6. Cultivate dependence on the Spirit.
Public speaking can be terrifying, and even more so without a manuscript. How does the preacher not give way to fear and anxiety? Only by depending on God. “Everything depends upon your being cool and unflurried. Forebodings of failure, and fear of man, will ruin you. Go on, trusting in God, and all will be well” (243). This doesn’t mean we can count on the Spirit’s help if we’ve been lazy. But if we have studied, prepared, and prayed, then we can trust the Spirit to be with us as we seek to serve God’s people.
From Page to People
The aim here is not merely to develop a skill. Our task as preachers is more than simply to become skilled rhetoricians. Rather, the aim is to equip ourselves to best edify the church.
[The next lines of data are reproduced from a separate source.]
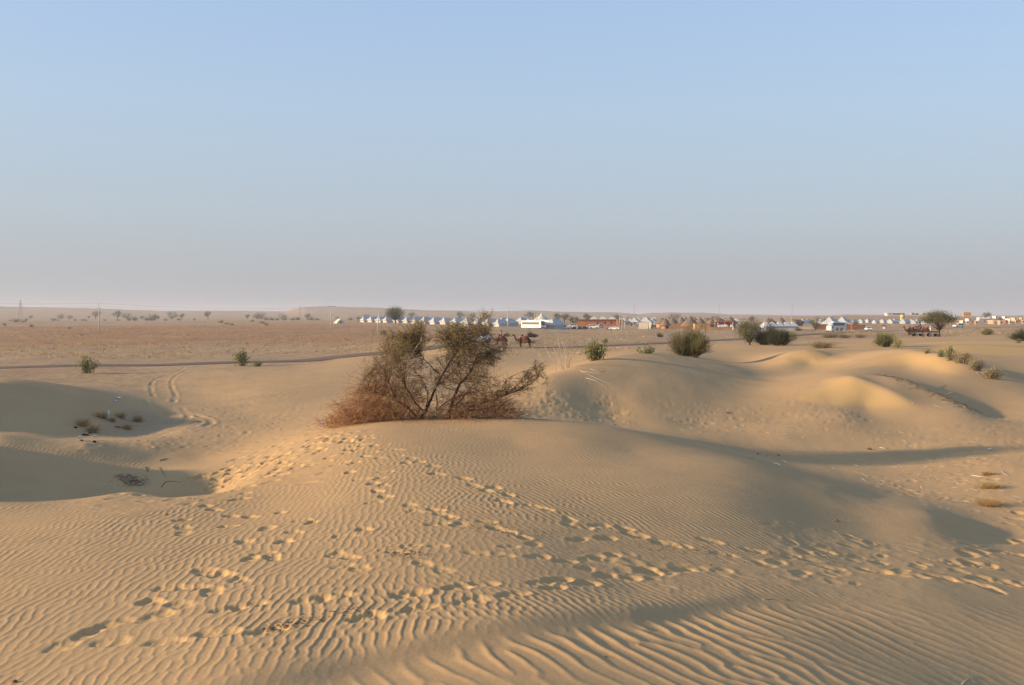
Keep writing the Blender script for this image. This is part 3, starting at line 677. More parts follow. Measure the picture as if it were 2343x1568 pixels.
def tuft(name, w, h, lab, catg, seed, n=160, m='straw', r=.004):
    rng = np.random.default_rng(seed); e = empty(name, label=lab, cat=catg)
    B = rng.standard_normal((n, 3)) * [w * .12, w * .1, 0]; T = B + rng.standard_normal((n, 3)) * [w * .3, w * .26, 0]
    T[:, 2] = h * rng.uniform(.35, 1.05, n); B[:, 2] = -.03
    mesh_part("blades", [sticks(B, T, r, r * .4, rng, .1)], VM[m], e, True)
    return e
def tree(name, w, h, lab, catg, seed, trunk_h=.35, flat=False, m='far', n=900, leaf=.16, clumps=22, tr=.16):
    """trunk, limbs and a crown of leaf clumps"""
    rng = np.random.default_rng(seed); e = empty(name, label=lab, cat=catg)
    C = unit(clumps, rng) * (rng.uniform(.3, 1, (clumps, 1)) ** .5); th = h * trunk_h
    if flat:
        C[:, 2] = np.abs(C[:, 2]) * .6; C = C * [w / 2 * .85, w / 2 * .8, h - th] + [0, 0, th + (h - th) * .35]
        C[:, 2] += .10 * h * (1 - (np.hypot(C[:, 0], C[:, 1]) / (w / 2)) ** 2)
    else: C = C * [w / 2 * .8, w / 2 * .75, (h - th) / 2 * .82] + [0, 0, th + (h - th) / 2]
    k = n // clumps; s = w * (.085 if flat else .105); sz = s * (.42 if flat else .8)
    Lf = (C[:, None] + rng.standard_normal((clumps, k, 3)) * [s, s, sz]).reshape(-1, 3); Lf[:, 2] = np.maximum(Lf[:, 2], th * .5)
    mesh_part("crown", [cards(Lf, leaf, leaf * .55, rng)], VM[m], e, True)
    J = A_(0, 0, th * .9) ; mb = MB(); mb.tube([(0, 0, -.3), (w * .01, 0, th * .5), tuple(J)], [tr * 1.15, tr, tr * .75], 7); mb.build("trunk", VM['bark'], e, True)
    P0 = np.repeat(J[None], clumps, 0) * rng.uniform(.75, 1.0, (clumps, 1)); mesh_part("limbs", [sticks(P0, C, tr * .42, tr * .1, rng, .1, 3)], VM['bark'], e)
    return e
def put(e, p, rz=0.0, s=1.0, sink=0.0):
    e.location = (p[0], p[1], p[2] - sink); e.rotation_euler = (0, 0, rz); e.scale = (s, s, s); return e

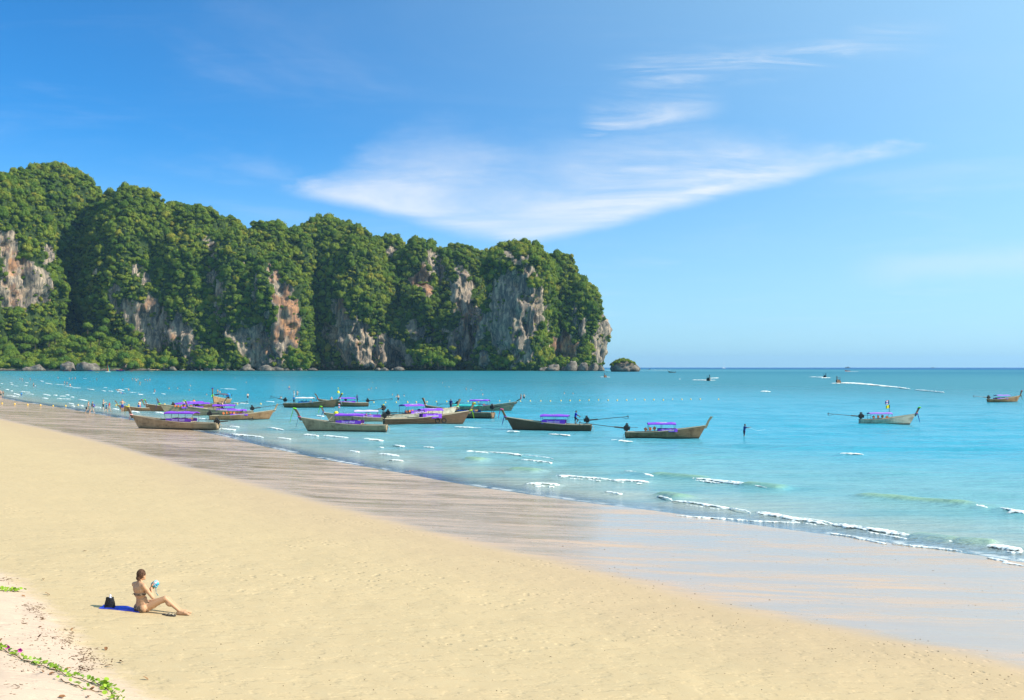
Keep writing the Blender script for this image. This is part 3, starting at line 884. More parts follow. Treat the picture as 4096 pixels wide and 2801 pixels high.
def instancer(o, coll):
    ng = bpy.data.node_groups.new('scatter', 'GeometryNodeTree')
    ng.interface.new_socket('Geometry', in_out='INPUT', socket_type='NodeSocketGeometry'); ng.interface.new_socket('Geometry', in_out='OUTPUT', socket_type='NodeSocketGeometry')
    N, L = ng.nodes, ng.links
    gi, go = N.new('NodeGroupInput'), N.new('NodeGroupOutput')
    mp = N.new('GeometryNodeMeshToPoints'); ip = N.new('GeometryNodeInstanceOnPoints'); ci = N.new('GeometryNodeCollectionInfo')
    ci.inputs['Collection'].default_value = coll; ci.inputs['Separate Children'].default_value = True; ci.inputs['Reset Children'].default_value = True
    def na(nm):
        q = N.new('GeometryNodeInputNamedAttribute'); q.data_type = 'FLOAT'; q.inputs['Name'].default_value = nm; return q.outputs[0]
    cx = N.new('ShaderNodeCombineXYZ'); L.new(na('turn'), cx.inputs[2])
    rv = N.new('FunctionNodeRandomValue'); rv.data_type = 'INT'; rv.inputs['Min'].default_value = 0; rv.inputs['Max'].default_value = 5
    L.new(gi.outputs[0], mp.inputs['Mesh']); L.new(mp.outputs[0], ip.inputs['Points']); L.new(ci.outputs[0], ip.inputs['Instance'])
    ip.inputs['Pick Instance'].default_value = True
    L.new(rv.outputs[2], ip.inputs['Instance Index'])
    sv = N.new('ShaderNodeCombineXYZ'); rz = N.new('FunctionNodeRandomValue'); rz.data_type = 'FLOAT'; rz.inputs[2].default_value = 0.65; rz.inputs[3].default_value = 1.55; rz.inputs['Seed'].default_value = 4
    mu = N.new('ShaderNodeMath'); mu.operation = 'MULTIPLY'; sz_o = na('size'); L.new(sz_o, mu.inputs[0]); L.new(rz.outputs[1], mu.inputs[1])
    L.new(sz_o, sv.inputs[0]); L.new(sz_o, sv.inputs[1]); L.new(mu.outputs[0], sv.inputs[2])
    tx = N.new('FunctionNodeRandomValue'); tx.data_type = 'FLOAT'; tx.inputs[2].default_value = -0.45; tx.inputs[3].default_value = 0.45; tx.inputs['Seed'].default_value = 9; L.new(tx.outputs[1], cx.inputs[0])
    L.new(cx.outputs[0], ip.inputs['Rotation']); L.new(sv.outputs[0], ip.inputs['Scale']); L.new(ip.outputs[0], go.inputs[0])
    md = o.modifiers.new('scatter', 'NODES'); md.node_group = ng


instancer(fo, protos)
print('forest crowns', len(TP))


def boulder_mesh(name, seed, sub=26, bare=1.0, flat_=0.62, sharp=11):
    g = np.random.default_rng(seed)
    th = np.linspace(0, 2 * np.pi, sub, endpoint=False); ph = np.linspace(0.02, np.pi - .02, sub // 2 + 4)
    PH, TH = np.meshgrid(ph, th, indexing='ij')
    n = np.stack([np.sin(PH) * np.cos(TH), np.sin(PH) * np.sin(TH), np.cos(PH)], -1)
    r = np.ones(PH.shape) * 1.1
    for _ in range(sharp):
        c = g.normal(size=3); c /= np.linalg.norm(c); h = g.uniform(.62, .98)
        dt = n @ c; r = np.where(dt > .05, np.minimum(r, h / np.maximum(dt, .05)), r)
    if sharp == 0: r = 1.0 / (np.abs(n) ** 3.2).sum(-1) ** (1 / 3.2)
    P = n * r[..., None] * [1, .8, flat_]; s = seed * 3.7
    if sharp == 0: P[..., :2] *= (1 - .22 * nstep(.0, .62, P[..., 2]) - .10 * nstep(.12, -.1, P[..., 2]))[..., None]
    P = P + n * (.14 * fbm(P[..., 0] * 2.5 + s, P[..., 1] * 2.5, P[..., 2] * 2.5, 4))[..., None]
    P = P.reshape(-1, 3)
    me = np_mesh(name, P, grid_quads(len(ph), sub, True)); set_attr(me, 'bare', np.full(len(P), bare)); set_attr(me, 'rust', np.full(len(P), .1))
    me.materials.append(M_BOULDER)
    return me


def boulder(px, py, wpx, hpx, seed, label, d=None, group=None):
    """a boulder whose foot the view shows at (px, py)"""
    d = d or DC - 60
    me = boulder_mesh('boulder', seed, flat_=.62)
    o = bpy.data.objects.new('boulder', me); COL.objects.link(o)
    k = wpx / F * d / 2
    o.location = ((px - CX) / F * d, d, (HY - py) / F * d + CAMH)
    hz = hpx / F * d / .62 * .75
    o.scale = (k, k, hz); o.rotation_euler = (0, 0, seed * 1.7)
    return tag(o, label, 'boulder', group)


boulder(345, 1484, 95, 52, 2, 'largest grey boulder on the shore at the foot of the wooded slope', DC - 130)
boulder(275, 1482, 80, 48, 3, 'angular pale grey boulder left of the largest boulder on the shore', DC - 125)
boulder(145, 1482, 70, 38, 4, 'cracked grey boulder on the shore near the left edge of the picture', DC - 125)
boulder(110, 1483, 50, 24, 6, 'low brown boulder in front of the cracked grey boulder', DC - 132)
g2 = np.random.default_rng(9)
for k in range(46):
    px = 430 + k * 26.5 + g2.uniform(-9, 9)
    if px > 1180 and g2.random() < .55: continue
    w = g2.lognormal(3.25, .45); h = w * g2.uniform(.32, .6)
    boulder(px, 1483, w, h, 20 + k % 9, 'small brown rock in the row along the water under the cliff', DC - 55 + g2.uniform(-12, 12), 'rocks along the foot of the cliff')
for j, (px, w, h, lb) in enumerate([(2170, 46, 22, 'low pale rock at the foot of the tall bare pillar'), (2215, 60, 36, 'pale rock with a shrub behind it right of the tall bare pillar'), (2262, 40, 24, 'small dark rock between two larger ones near the headland end'),
                                    (2290, 52, 50, 'dark upright rock below the reddish cliff face'), (2335, 56, 46, 'squared reddish rock near the tip of the headland'), (2372, 52, 40, 'dark wedge of rock near the tip of the headland'), (2402, 30, 26, 'outermost small rock under the overhanging headland edge')]):
    boulder(px, 1484, w * 1.1, h, 40 + j, lb, DC - 90)
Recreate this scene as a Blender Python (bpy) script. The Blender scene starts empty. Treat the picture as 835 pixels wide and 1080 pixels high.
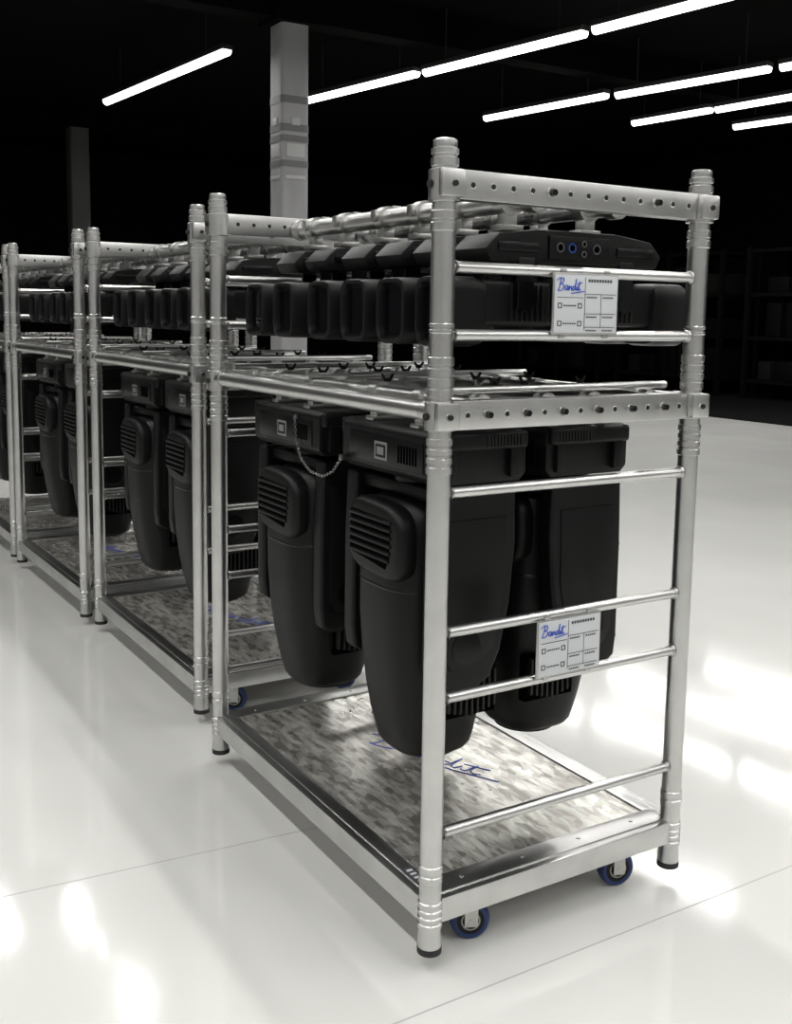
import bpy, bmesh, math, random
from mathutils import Vector, Matrix
random.seed(3)
scene=bpy.context.scene
col=scene.collection
FLOOR=-0.035
H=1.65; W=0.696; L=1.16

# ------------------------------------------------------------------ materials
def newmat(name):
    m=bpy.data.materials.new(name); m.use_nodes=True
    nt=m.node_tree; return m,nt,nt.nodes['Principled BSDF']
def simple(name,color,rough=.5,metal=0,bump=0,bscale=200,emis=None,es=0,spec=None,bdist=.0004,cvar=0,cscale=(30,30,30)):
    m,nt,b=newmat(name)
    b.inputs['Base Color'].default_value=(*color,1)
    b.inputs['Roughness'].default_value=rough
    b.inputs['Metallic'].default_value=metal
    if spec is not None: b.inputs['Specular IOR Level'].default_value=spec
    if emis: 
        b.inputs['Emission Color'].default_value=(*emis,1); b.inputs['Emission Strength'].default_value=es
    tc=nt.nodes.new('ShaderNodeTexCoord')
    if bump:
        n=nt.nodes.new('ShaderNodeTexNoise'); n.inputs['Scale'].default_value=bscale
        bp=nt.nodes.new('ShaderNodeBump'); bp.inputs['Strength'].default_value=bump; bp.inputs['Distance'].default_value=bdist
        nt.links.new(tc.outputs['Object'],n.inputs['Vector'])
        nt.links.new(n.outputs['Fac'],bp.inputs['Height']); nt.links.new(bp.outputs['Normal'],b.inputs['Normal'])
    if cvar:
        mp=nt.nodes.new('ShaderNodeMapping'); mp.inputs['Scale'].default_value=cscale
        n=nt.nodes.new('ShaderNodeTexNoise'); n.inputs['Scale'].default_value=1; n.inputs['Detail'].default_value=3
        c=nt.nodes.new('ShaderNodeValToRGB')
        c.color_ramp.elements[0].position=.35; c.color_ramp.elements[0].color=(*[q*(1-cvar) for q in color],1)
        c.color_ramp.elements[1].position=.65; c.color_ramp.elements[1].color=(*[min(1,q*(1+cvar)) for q in color],1)
        nt.links.new(tc.outputs['Object'],mp.inputs['Vector']); nt.links.new(mp.outputs['Vector'],n.inputs['Vector'])
        nt.links.new(n.outputs['Fac'],c.inputs['Fac']); nt.links.new(c.outputs['Color'],b.inputs['Base Color'])
    return m
M={}
M['alu']=simple('aluminium_tube',(.62,.62,.61),.30,1,cvar=.06,cscale=(9,9,9))
M['alu_d']=simple('aluminium_worn',(.48,.48,.47),.34,1,cvar=.08,cscale=(20,20,20))
M['steel']=simple('zinc_steel',(.50,.50,.48),.30,1,cvar=.04)
M['chain']=simple('chain_steel',(.30,.30,.30),.35,1)
M['hole']=simple('hole_dark',(.004,.004,.004),.8)
M['foot']=simple('foot_rubber',(.02,.02,.02),.7)
M['black']=simple('black_plastic',(.0030,.0030,.0032),.44,0,bump=.12,bscale=900,spec=.24,bdist=.0003)
M['black2']=simple('black_gloss',(.0024,.0024,.0026),.28,spec=.30)
M['fin']=simple('black_fin',(.008,.008,.008),.38,spec=.3)
M['gap']=simple('vent_gap',(.0004,.0004,.0004),.9,spec=.03)
M['blue']=simple('wheel_blue',(.007,.026,.12),.35)
M['blueink']=simple('blue_ink',(.02,.07,.50),.5)
M['conblue']=simple('connector_blue',(.03,.10,.5),.4)
M['congrey']=simple('connector_grey',(.16,.16,.17),.4)
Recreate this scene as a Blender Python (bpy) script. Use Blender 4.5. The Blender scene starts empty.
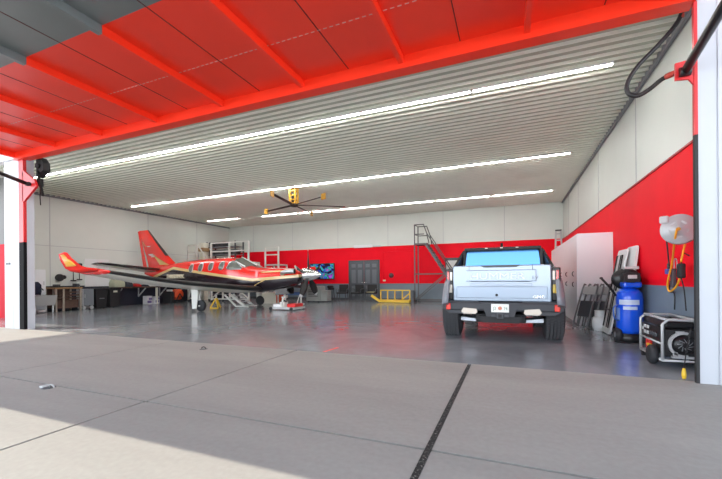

So, whether you preach from a simple outline, a full manuscript, or somewhere in between, all of us can improve our delivery and our ability to connect better with our hearers. This is where Spurgeon’s challenge applies. Step into the pulpit with less reliance on your notes and more prayerful dependence on the Spirit. Work on speaking less from your manuscript and more from your heart. And keep your eyes less on the page and more on your people.
The best way to grow is by doing. Your first attempts may seem feeble, but who knows? God can use even your imperfect efforts to accomplish his powerful work. So, keep working at it. Look for opportunities to speak of Christ. Find other preachers to help you. And as Spurgeon told his students, “You must continually practice extemporizing, and if to gain suitable opportunities you should frequently speak the word in cottages, in the school-rooms of our hamlets, or to two or three by the wayside, your profiting shall be known unto all men” (247).